> **DATASET**:
┌────────

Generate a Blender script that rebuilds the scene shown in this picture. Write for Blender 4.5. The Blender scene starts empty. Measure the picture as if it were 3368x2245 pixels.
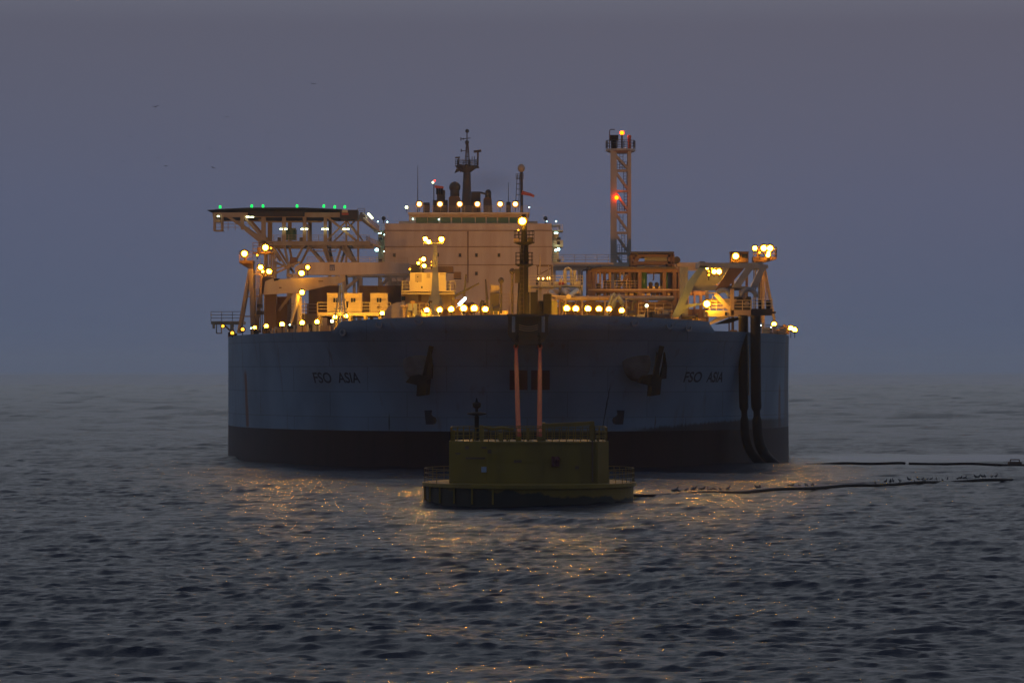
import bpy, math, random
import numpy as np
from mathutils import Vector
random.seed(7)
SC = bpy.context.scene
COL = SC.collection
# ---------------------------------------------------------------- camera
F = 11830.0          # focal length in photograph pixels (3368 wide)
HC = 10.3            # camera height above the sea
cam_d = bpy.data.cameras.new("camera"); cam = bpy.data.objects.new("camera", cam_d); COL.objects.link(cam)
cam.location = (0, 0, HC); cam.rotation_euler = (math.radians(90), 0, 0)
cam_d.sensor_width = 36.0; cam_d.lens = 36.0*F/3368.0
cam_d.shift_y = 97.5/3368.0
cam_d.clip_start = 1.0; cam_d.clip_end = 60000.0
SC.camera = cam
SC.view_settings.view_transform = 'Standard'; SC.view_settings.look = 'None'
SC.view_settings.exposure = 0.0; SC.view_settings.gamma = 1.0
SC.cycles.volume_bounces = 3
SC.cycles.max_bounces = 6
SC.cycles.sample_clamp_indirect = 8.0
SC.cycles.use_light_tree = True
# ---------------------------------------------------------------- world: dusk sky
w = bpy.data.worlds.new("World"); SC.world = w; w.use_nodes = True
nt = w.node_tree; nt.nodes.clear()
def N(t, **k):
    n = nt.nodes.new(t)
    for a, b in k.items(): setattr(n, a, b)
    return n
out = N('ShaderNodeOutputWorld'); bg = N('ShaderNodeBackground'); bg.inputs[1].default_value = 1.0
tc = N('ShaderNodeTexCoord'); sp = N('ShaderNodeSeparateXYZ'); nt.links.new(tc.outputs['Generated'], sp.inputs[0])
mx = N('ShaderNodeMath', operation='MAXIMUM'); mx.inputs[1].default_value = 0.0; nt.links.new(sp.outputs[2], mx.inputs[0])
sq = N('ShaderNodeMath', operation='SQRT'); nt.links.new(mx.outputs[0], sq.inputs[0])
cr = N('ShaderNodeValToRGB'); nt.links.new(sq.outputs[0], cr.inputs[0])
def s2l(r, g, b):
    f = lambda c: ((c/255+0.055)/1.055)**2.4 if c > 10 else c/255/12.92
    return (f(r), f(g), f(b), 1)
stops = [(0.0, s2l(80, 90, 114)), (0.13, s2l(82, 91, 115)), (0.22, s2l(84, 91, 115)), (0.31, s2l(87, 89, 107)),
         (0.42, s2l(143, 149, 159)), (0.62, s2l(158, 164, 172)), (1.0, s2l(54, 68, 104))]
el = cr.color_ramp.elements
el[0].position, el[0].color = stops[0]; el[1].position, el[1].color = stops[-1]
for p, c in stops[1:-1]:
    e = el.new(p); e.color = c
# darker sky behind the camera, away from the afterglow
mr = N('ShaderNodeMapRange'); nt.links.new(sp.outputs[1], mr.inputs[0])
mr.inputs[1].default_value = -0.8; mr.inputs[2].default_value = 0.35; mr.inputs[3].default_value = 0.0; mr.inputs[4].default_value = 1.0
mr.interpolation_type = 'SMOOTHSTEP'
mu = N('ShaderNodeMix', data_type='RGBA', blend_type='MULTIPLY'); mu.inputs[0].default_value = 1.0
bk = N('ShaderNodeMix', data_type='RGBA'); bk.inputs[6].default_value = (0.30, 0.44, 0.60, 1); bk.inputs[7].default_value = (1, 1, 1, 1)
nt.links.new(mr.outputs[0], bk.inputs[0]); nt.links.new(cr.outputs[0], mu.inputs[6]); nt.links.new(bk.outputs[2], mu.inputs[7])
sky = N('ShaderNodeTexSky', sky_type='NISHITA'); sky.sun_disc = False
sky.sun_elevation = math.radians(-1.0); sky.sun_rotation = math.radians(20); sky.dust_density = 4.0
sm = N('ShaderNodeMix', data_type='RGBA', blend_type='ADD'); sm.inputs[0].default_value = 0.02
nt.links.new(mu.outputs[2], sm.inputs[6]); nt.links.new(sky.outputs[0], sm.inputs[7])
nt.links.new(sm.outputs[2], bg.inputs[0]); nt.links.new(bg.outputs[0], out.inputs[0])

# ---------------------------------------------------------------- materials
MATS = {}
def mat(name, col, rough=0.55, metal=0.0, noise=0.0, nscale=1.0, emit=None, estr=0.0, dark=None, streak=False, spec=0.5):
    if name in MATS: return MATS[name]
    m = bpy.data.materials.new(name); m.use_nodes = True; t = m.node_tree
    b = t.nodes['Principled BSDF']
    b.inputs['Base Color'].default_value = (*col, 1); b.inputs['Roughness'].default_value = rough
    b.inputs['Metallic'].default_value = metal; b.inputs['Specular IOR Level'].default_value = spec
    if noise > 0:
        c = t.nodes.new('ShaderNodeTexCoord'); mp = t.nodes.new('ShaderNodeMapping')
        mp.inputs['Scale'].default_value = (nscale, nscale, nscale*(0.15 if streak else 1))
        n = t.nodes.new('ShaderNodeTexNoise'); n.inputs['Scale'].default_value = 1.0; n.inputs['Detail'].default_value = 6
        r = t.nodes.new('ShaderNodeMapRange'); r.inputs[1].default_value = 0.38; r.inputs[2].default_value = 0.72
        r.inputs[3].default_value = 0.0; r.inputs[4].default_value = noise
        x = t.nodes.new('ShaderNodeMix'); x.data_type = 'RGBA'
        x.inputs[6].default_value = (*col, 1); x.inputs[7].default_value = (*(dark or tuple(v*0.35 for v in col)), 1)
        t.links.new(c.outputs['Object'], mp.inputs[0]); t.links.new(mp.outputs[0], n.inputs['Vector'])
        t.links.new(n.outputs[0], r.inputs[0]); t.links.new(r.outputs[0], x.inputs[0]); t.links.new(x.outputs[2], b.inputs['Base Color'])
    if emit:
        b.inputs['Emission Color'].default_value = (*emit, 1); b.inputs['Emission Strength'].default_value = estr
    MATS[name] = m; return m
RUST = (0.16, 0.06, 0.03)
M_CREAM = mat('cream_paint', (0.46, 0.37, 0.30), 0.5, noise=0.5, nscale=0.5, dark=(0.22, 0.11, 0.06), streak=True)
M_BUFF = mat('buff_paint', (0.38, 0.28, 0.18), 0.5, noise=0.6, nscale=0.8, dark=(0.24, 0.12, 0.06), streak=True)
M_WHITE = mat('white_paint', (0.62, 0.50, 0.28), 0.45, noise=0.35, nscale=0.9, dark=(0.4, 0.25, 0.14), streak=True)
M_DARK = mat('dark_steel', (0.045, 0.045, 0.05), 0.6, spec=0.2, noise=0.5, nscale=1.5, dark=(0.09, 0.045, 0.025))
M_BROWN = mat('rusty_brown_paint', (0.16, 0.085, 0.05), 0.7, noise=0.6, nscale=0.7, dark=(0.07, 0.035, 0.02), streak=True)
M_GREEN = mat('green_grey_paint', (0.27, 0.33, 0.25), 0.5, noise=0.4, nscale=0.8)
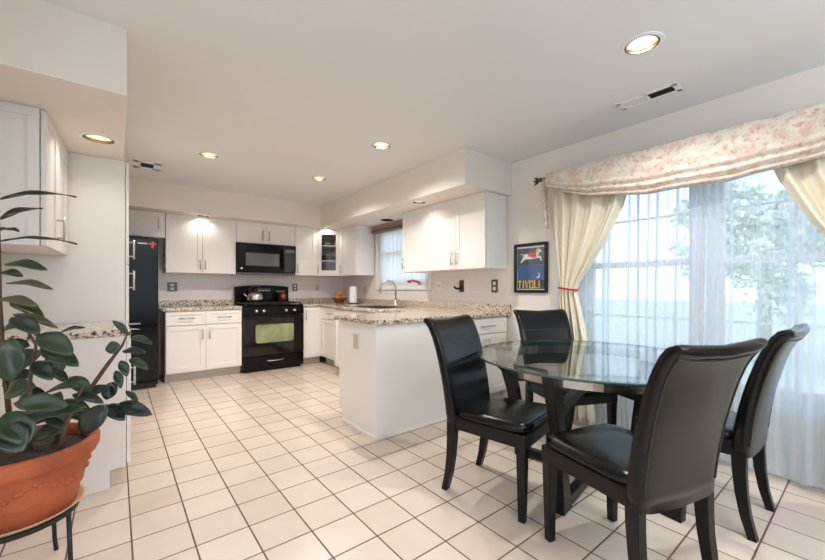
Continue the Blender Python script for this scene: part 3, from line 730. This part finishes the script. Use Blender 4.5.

└────────

> **DO THIS**:
Set every line down exactly as written, leaving each picture out.

> **OUTPUT FOR THIS EXERCISE**:
Generate a Blender script that rebuilds the scene shown in this picture. Write for Blender 4.5. The Blender scene starts empty. Measure the picture as if it were 3368x2245 pixels.
import bpy, math, random
import numpy as np
from mathutils import Vector
random.seed(7)
SC = bpy.context.scene
COL = SC.collection
# ---------------------------------------------------------------- camera
F = 11830.0          # focal length in photograph pixels (3368 wide)
HC = 10.3            # camera height above the sea
cam_d = bpy.data.cameras.new("camera"); cam = bpy.data.objects.new("camera", cam_d); COL.objects.link(cam)
cam.location = (0, 0, HC); cam.rotation_euler = (math.radians(90), 0, 0)
cam_d.sensor_width = 36.0; cam_d.lens = 36.0*F/3368.0
cam_d.shift_y = 97.5/3368.0
cam_d.clip_start = 1.0; cam_d.clip_end = 60000.0
SC.camera = cam
SC.view_settings.view_transform = 'Standard'; SC.view_settings.look = 'None'
SC.view_settings.exposure = 0.0; SC.view_settings.gamma = 1.0
SC.cycles.volume_bounces = 3
SC.cycles.max_bounces = 6
SC.cycles.sample_clamp_indirect = 8.0
SC.cycles.use_light_tree = True
# ---------------------------------------------------------------- world: dusk sky
w = bpy.data.worlds.new("World"); SC.world = w; w.use_nodes = True
nt = w.node_tree; nt.nodes.clear()
def N(t, **k):
    n = nt.nodes.new(t)
    for a, b in k.items(): setattr(n, a, b)
    return n
out = N('ShaderNodeOutputWorld'); bg = N('ShaderNodeBackground'); bg.inputs[1].default_value = 1.0
tc = N('ShaderNodeTexCoord'); sp = N('ShaderNodeSeparateXYZ'); nt.links.new(tc.outputs['Generated'], sp.inputs[0])
mx = N('ShaderNodeMath', operation='MAXIMUM'); mx.inputs[1].default_value = 0.0; nt.links.new(sp.outputs[2], mx.inputs[0])
sq = N('ShaderNodeMath', operation='SQRT'); nt.links.new(mx.outputs[0], sq.inputs[0])
cr = N('ShaderNodeValToRGB'); nt.links.new(sq.outputs[0], cr.inputs[0])
def s2l(r, g, b):
    f = lambda c: ((c/255+0.055)/1.055)**2.4 if c > 10 else c/255/12.92
    return (f(r), f(g), f(b), 1)
stops = [(0.0, s2l(80, 90, 114)), (0.13, s2l(82, 91, 115)), (0.22, s2l(84, 91, 115)), (0.31, s2l(87, 89, 107)),
         (0.42, s2l(143, 149, 159)), (0.62, s2l(158, 164, 172)), (1.0, s2l(54, 68, 104))]
el = cr.color_ramp.elements
el[0].position, el[0].color = stops[0]; el[1].position, el[1].color = stops[-1]
for p, c in stops[1:-1]:
    e = el.new(p); e.color = c
# darker sky behind the camera, away from the afterglow
mr = N('ShaderNodeMapRange'); nt.links.new(sp.outputs[1], mr.inputs[0])
mr.inputs[1].default_value = -0.8; mr.inputs[2].default_value = 0.35; mr.inputs[3].default_value = 0.0; mr.inputs[4].default_value = 1.0
mr.interpolation_type = 'SMOOTHSTEP'
mu = N('ShaderNodeMix', data_type='RGBA', blend_type='MULTIPLY'); mu.inputs[0].default_value = 1.0
bk = N('ShaderNodeMix', data_type='RGBA'); bk.inputs[6].default_value = (0.30, 0.44, 0.60, 1); bk.inputs[7].default_value = (1, 1, 1, 1)
nt.links.new(mr.outputs[0], bk.inputs[0]); nt.links.new(cr.outputs[0], mu.inputs[6]); nt.links.new(bk.outputs[2], mu.inputs[7])
sky = N('ShaderNodeTexSky', sky_type='NISHITA'); sky.sun_disc = False
sky.sun_elevation = math.radians(-1.0); sky.sun_rotation = math.radians(20); sky.dust_density = 4.0
sm = N('ShaderNodeMix', data_type='RGBA', blend_type='ADD'); sm.inputs[0].default_value = 0.02
nt.links.new(mu.outputs[2], sm.inputs[6]); nt.links.new(sky.outputs[0], sm.inputs[7])
nt.links.new(sm.outputs[2], bg.inputs[0]); nt.links.new(bg.outputs[0], out.inputs[0])

# ---------------------------------------------------------------- materials
MATS = {}
def mat(name, col, rough=0.55, metal=0.0, noise=0.0, nscale=1.0, emit=None, estr=0.0, dark=None, streak=False, spec=0.5):
    if name in MATS: return MATS[name]
    m = bpy.data.materials.new(name); m.use_nodes = True; t = m.node_tree
    b = t.nodes['Principled BSDF']
    b.inputs['Base Color'].default_value = (*col, 1); b.inputs['Roughness'].default_value = rough
    b.inputs['Metallic'].default_value = metal; b.inputs['Specular IOR Level'].default_value = spec
    if noise > 0:
        c = t.nodes.new('ShaderNodeTexCoord'); mp = t.nodes.new('ShaderNodeMapping')
        mp.inputs['Scale'].default_value = (nscale, nscale, nscale*(0.15 if streak else 1))
        n = t.nodes.new('ShaderNodeTexNoise'); n.inputs['Scale'].default_value = 1.0; n.inputs['Detail'].default_value = 6
        r = t.nodes.new('ShaderNodeMapRange'); r.inputs[1].default_value = 0.38; r.inputs[2].default_value = 0.72
        r.inputs[3].default_value = 0.0; r.inputs[4].default_value = noise
        x = t.nodes.new('ShaderNodeMix'); x.data_type = 'RGBA'
        x.inputs[6].default_value = (*col, 1); x.inputs[7].default_value = (*(dark or tuple(v*0.35 for v in col)), 1)
        t.links.new(c.outputs['Object'], mp.inputs[0]); t.links.new(mp.outputs[0], n.inputs['Vector'])
        t.links.new(n.outputs[0], r.inputs[0]); t.links.new(r.outputs[0], x.inputs[0]); t.links.new(x.outputs[2], b.inputs['Base Color'])
    if emit:
        b.inputs['Emission Color'].default_value = (*emit, 1); b.inputs['Emission Strength'].default_value = estr
    MATS[name] = m; return m
RUST = (0.16, 0.06, 0.03)
M_CREAM = mat('cream_paint', (0.46, 0.37, 0.30), 0.5, noise=0.5, nscale=0.5, dark=(0.22, 0.11, 0.06), streak=True)
M_BUFF = mat('buff_paint', (0.38, 0.28, 0.18), 0.5, noise=0.6, nscale=0.8, dark=(0.24, 0.12, 0.06), streak=True)
M_WHITE = mat('white_paint', (0.62, 0.50, 0.28), 0.45, noise=0.35, nscale=0.9, dark=(0.4, 0.25, 0.14), streak=True)
M_DARK = mat('dark_steel', (0.045, 0.045, 0.05), 0.6, spec=0.2, noise=0.5, nscale=1.5, dark=(0.09, 0.045, 0.025))
M_BROWN = mat('rusty_brown_paint', (0.16, 0.085, 0.05), 0.7, noise=0.6, nscale=0.7, dark=(0.07, 0.035, 0.02), streak=True)
M_GREEN = mat('green_grey_paint', (0.27, 0.33, 0.25), 0.5, noise=0.4, nscale=0.8)
Continue the Blender Python script for this scene: part 3, from line 730. This part finishes the script. Use Blender 4.5.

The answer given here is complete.